The opposite view, that Hitler was an all-powerful dictator, also has its strong proponents. Norman Rich, in Hitler’s War Aims, believed that Hitler was ‘master in the Third Reich’. Eberhard Jackel has consistently held to the same interpretation ever since his first book about Hitler appeared in 1984 (Hitler in History): he used the term ‘monocracy’ to describe Hitler’s ‘sole rule’.

In practice, he hardly  adopted the method of a ‘weak dictator’. All his early foreign policy successes, the suppression of the SA in 1934, and the decisions that he took in 1939-40 during the early part of the war, when he reached the peak of his popularity – there was nothing weak about any of this. People who knew him well recognized how he became more ‘masterful’ as his confidence grew.

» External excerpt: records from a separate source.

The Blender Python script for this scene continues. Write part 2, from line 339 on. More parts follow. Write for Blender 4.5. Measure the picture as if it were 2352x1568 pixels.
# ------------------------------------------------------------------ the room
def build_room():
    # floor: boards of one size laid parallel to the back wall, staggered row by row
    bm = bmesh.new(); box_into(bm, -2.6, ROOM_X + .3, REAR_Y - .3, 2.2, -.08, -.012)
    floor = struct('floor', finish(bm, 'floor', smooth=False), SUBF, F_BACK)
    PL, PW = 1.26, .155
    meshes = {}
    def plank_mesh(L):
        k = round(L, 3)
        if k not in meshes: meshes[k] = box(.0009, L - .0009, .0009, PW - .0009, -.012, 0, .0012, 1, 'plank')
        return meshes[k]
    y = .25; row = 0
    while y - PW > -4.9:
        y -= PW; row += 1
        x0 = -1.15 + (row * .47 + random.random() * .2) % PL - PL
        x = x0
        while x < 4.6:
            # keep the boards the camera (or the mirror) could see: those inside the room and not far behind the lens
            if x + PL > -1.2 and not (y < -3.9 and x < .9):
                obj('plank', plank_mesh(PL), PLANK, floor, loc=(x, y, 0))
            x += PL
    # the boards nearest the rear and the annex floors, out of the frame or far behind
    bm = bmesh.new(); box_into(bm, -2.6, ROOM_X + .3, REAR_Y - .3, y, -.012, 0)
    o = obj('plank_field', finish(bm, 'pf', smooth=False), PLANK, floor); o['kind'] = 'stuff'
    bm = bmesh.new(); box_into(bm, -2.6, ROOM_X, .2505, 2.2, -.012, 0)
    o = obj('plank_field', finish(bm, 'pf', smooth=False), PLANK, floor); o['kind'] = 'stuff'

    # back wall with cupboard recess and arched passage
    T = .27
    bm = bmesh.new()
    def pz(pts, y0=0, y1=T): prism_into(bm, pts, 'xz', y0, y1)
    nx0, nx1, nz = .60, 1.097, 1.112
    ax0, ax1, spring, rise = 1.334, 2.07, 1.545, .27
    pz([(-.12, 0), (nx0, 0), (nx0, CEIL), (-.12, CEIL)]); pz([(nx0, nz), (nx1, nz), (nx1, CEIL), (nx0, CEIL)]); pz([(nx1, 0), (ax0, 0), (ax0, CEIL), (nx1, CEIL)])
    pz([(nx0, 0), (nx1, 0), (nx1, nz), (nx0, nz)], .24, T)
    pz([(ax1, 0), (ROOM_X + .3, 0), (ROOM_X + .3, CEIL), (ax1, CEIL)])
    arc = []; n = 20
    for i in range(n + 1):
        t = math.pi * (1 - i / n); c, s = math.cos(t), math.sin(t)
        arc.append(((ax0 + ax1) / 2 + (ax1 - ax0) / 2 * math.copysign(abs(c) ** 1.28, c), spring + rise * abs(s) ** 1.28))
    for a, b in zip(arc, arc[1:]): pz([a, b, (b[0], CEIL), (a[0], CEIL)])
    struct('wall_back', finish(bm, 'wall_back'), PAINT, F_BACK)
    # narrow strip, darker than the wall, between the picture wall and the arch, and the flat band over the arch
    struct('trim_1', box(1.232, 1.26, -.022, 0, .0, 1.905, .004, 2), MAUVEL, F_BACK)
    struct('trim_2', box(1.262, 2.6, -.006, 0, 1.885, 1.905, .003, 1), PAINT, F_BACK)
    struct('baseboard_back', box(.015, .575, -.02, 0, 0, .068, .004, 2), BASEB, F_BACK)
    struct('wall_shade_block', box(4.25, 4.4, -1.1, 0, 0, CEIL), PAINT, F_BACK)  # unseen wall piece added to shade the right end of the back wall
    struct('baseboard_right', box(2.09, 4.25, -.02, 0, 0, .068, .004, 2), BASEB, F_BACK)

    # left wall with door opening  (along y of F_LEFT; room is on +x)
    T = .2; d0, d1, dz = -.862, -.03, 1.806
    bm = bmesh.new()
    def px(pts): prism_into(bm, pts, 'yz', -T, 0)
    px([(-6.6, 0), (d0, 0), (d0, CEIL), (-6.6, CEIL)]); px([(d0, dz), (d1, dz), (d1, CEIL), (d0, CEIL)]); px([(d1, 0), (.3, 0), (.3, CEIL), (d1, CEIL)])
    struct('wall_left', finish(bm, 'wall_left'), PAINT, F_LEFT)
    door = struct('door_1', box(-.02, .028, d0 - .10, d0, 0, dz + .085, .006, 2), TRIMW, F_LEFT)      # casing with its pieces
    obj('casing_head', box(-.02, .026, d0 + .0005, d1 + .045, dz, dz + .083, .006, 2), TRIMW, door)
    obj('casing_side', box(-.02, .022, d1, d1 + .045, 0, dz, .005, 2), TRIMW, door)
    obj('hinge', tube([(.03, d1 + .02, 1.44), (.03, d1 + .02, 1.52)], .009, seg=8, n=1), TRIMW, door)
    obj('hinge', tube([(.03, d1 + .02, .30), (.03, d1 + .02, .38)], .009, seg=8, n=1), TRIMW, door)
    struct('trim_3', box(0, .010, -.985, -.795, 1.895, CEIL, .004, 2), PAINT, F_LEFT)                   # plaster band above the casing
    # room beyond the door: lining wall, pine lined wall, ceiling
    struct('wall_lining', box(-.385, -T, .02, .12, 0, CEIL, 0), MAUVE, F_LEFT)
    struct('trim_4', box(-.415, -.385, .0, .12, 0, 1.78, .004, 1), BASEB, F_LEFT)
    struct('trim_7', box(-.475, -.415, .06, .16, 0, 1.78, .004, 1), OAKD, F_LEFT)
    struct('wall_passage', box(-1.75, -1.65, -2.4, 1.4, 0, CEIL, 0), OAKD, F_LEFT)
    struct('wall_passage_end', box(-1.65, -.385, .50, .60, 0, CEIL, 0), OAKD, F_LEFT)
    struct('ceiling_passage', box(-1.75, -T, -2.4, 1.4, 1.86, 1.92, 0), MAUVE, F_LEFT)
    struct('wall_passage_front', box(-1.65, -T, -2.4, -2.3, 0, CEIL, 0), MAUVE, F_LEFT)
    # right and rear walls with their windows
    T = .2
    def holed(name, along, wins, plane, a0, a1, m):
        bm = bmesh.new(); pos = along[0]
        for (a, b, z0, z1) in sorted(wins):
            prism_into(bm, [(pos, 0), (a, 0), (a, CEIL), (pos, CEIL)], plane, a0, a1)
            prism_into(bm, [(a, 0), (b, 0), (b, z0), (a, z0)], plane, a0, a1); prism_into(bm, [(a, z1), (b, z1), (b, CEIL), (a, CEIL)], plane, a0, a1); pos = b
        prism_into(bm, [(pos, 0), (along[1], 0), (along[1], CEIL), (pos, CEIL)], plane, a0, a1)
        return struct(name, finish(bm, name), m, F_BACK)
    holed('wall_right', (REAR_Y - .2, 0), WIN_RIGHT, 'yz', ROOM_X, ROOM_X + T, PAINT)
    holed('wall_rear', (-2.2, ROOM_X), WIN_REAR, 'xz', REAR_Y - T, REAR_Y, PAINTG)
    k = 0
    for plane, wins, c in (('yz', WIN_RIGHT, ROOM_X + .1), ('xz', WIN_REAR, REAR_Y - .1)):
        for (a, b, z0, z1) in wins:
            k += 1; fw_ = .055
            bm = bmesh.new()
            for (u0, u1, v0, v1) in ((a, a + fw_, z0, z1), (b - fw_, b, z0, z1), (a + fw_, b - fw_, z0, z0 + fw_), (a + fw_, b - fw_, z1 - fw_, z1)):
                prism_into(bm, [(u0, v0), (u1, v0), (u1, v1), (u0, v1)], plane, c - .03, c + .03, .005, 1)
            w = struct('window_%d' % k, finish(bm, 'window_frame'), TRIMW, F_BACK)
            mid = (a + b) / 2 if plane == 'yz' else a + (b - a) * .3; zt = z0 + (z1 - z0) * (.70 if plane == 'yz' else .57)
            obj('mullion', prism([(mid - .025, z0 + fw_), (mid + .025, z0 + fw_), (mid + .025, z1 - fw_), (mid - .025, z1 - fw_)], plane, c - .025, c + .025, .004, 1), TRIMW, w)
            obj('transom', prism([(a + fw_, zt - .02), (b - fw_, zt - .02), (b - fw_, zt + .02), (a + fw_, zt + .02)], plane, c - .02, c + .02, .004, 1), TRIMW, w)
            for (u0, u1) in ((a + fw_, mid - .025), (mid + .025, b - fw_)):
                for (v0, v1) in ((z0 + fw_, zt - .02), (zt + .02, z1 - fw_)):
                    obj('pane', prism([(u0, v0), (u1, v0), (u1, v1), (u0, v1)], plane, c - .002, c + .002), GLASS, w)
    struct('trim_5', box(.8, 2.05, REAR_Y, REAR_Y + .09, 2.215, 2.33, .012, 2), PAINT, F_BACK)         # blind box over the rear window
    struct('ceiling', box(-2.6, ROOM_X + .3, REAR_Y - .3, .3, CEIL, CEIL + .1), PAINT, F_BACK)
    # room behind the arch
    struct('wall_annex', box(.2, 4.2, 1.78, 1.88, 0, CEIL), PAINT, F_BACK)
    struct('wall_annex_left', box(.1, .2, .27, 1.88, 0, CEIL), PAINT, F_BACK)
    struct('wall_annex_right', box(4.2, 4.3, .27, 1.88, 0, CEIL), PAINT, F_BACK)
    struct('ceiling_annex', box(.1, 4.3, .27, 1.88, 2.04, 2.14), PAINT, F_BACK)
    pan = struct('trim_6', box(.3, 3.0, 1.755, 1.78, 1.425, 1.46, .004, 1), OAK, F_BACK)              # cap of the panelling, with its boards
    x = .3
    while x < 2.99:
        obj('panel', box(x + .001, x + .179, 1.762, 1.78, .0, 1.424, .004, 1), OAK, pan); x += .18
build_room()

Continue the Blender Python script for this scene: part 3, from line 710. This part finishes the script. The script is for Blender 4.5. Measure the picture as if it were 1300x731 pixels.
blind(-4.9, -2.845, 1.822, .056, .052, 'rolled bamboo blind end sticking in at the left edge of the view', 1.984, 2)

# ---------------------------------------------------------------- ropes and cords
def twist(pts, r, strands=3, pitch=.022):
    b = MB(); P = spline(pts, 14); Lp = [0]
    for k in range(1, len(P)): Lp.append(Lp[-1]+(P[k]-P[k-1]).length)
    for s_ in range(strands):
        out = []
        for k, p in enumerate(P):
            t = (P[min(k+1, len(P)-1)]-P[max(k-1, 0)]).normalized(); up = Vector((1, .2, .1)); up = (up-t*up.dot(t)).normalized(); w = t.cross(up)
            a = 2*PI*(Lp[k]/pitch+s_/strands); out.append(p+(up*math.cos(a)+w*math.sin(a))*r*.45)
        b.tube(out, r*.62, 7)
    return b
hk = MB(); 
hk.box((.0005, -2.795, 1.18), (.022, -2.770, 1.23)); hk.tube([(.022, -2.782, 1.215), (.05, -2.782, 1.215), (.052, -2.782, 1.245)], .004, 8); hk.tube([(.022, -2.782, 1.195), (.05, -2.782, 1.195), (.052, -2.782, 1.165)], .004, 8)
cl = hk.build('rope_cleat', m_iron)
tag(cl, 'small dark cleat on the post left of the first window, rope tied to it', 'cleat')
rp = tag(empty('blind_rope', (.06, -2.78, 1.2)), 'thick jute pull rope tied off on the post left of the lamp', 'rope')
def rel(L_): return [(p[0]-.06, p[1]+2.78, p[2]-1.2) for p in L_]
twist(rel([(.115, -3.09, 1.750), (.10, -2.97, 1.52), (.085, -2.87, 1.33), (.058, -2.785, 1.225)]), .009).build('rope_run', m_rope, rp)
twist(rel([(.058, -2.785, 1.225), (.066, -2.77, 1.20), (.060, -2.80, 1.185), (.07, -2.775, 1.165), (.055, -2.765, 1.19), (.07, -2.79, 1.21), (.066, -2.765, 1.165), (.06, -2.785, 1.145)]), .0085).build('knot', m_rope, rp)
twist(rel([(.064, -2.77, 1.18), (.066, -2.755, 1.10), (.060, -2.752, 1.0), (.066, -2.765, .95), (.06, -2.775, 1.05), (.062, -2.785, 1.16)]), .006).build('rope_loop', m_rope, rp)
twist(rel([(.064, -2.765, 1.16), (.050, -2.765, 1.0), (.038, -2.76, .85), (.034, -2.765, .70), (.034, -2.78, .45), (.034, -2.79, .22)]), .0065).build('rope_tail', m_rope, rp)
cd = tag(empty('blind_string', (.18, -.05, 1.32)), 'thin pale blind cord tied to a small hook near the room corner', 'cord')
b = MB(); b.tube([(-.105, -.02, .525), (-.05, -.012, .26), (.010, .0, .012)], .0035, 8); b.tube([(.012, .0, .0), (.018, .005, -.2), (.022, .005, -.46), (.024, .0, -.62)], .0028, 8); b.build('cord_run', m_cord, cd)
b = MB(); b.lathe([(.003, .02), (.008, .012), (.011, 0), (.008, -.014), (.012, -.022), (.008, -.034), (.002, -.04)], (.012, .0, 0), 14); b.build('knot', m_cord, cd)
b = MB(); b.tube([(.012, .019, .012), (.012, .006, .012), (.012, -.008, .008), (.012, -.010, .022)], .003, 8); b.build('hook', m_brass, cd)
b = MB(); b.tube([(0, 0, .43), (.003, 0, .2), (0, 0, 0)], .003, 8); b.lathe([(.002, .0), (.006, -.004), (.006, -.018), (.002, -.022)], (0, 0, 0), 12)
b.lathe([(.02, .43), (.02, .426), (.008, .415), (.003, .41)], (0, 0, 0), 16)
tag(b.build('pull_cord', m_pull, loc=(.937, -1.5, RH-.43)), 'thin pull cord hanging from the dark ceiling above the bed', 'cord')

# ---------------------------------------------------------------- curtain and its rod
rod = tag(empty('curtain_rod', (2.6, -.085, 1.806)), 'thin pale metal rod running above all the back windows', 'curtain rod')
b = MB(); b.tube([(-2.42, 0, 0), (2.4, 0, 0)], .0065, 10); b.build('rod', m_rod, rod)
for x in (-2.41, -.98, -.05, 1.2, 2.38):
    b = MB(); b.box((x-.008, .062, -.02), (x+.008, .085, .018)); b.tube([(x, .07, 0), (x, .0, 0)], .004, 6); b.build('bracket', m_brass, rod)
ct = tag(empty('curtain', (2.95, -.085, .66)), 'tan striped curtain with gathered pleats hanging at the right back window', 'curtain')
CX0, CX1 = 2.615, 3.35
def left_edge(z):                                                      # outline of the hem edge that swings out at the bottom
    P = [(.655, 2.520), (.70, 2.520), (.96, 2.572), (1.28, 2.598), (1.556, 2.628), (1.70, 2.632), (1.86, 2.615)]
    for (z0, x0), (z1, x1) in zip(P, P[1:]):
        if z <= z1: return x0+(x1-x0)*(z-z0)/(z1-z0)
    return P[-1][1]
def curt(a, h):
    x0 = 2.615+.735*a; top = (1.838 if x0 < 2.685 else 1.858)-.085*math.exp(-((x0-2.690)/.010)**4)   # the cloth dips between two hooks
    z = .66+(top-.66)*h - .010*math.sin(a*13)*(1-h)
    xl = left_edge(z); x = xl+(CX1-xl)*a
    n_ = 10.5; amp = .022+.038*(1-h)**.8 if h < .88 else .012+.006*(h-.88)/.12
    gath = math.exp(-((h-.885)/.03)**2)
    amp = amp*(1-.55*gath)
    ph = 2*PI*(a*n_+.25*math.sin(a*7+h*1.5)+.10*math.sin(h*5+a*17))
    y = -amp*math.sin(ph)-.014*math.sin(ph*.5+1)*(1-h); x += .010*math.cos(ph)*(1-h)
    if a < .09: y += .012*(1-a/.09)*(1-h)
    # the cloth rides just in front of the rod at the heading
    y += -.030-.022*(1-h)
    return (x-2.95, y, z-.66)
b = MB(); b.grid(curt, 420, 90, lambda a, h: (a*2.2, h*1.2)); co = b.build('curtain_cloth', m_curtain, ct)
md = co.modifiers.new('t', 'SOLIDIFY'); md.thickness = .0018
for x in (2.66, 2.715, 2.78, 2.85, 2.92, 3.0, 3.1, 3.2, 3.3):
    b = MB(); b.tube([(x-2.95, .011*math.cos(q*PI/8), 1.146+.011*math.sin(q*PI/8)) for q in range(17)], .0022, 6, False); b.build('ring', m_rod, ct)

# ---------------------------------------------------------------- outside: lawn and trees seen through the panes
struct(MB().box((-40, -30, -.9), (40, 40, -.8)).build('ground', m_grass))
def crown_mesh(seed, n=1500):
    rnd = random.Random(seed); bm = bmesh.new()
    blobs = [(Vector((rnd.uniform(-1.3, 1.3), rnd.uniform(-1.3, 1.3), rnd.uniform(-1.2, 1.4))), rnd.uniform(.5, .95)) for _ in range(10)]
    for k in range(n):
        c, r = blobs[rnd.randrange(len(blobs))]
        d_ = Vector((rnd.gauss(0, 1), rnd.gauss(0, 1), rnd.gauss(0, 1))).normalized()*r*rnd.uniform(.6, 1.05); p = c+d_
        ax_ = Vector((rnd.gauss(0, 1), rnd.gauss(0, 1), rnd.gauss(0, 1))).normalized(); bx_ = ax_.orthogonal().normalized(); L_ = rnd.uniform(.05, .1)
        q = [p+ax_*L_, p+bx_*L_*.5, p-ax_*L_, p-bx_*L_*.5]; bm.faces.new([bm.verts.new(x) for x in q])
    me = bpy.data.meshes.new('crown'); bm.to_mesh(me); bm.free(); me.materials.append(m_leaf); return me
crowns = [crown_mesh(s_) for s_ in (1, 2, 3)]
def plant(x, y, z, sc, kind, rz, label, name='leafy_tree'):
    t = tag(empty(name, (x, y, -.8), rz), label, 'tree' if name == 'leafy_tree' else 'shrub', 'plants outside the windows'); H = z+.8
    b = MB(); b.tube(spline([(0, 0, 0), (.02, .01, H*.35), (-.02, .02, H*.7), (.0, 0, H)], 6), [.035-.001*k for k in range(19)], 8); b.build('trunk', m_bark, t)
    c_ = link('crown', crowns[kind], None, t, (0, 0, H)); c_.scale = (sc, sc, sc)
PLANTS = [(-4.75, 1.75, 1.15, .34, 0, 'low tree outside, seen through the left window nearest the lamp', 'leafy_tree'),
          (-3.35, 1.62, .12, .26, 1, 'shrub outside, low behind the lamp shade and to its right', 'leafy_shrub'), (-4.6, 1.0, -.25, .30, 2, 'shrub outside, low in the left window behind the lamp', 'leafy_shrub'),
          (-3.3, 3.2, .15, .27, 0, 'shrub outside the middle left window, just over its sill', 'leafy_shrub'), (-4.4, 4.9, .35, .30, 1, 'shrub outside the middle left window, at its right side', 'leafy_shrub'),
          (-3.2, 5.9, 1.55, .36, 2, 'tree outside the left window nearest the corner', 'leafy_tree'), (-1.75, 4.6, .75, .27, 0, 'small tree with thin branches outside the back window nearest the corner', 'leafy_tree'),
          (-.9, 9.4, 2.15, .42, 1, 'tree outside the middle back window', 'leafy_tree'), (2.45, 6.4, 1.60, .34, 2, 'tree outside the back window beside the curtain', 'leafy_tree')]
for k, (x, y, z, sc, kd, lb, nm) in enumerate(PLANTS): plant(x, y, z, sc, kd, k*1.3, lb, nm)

Clearly Hitler could not have carried out Nazi policies without the support of many influential groups in society – the army, big business, heavy industry, the law courts and the civil service. But equally, without Hitler at the head, much of what happened during those terrible 12 years of the Third Reich would have been unthinkable. Ian Kershaw provides this chilling verdict on Hitler and his regime:

Never in history has such ruination – physical and moral – been associated with the name of one man . … Hitler’s name justifiably stands for all time as that of the chief instigator of the most profound collapse of civilization in modern times . … Hitler was the main instigator of a war leaving over 50 million dead and millions more grieving their lost ones and trying to put their shattered lives together again. Hitler was the chief inspiration of a genocide the like of which the world had never known . … The Reich whose glory he had sought lay at the end wrecked . … The arch-enemy, Bolshevism, stood in the Reich capital itself and presided over half of Europe.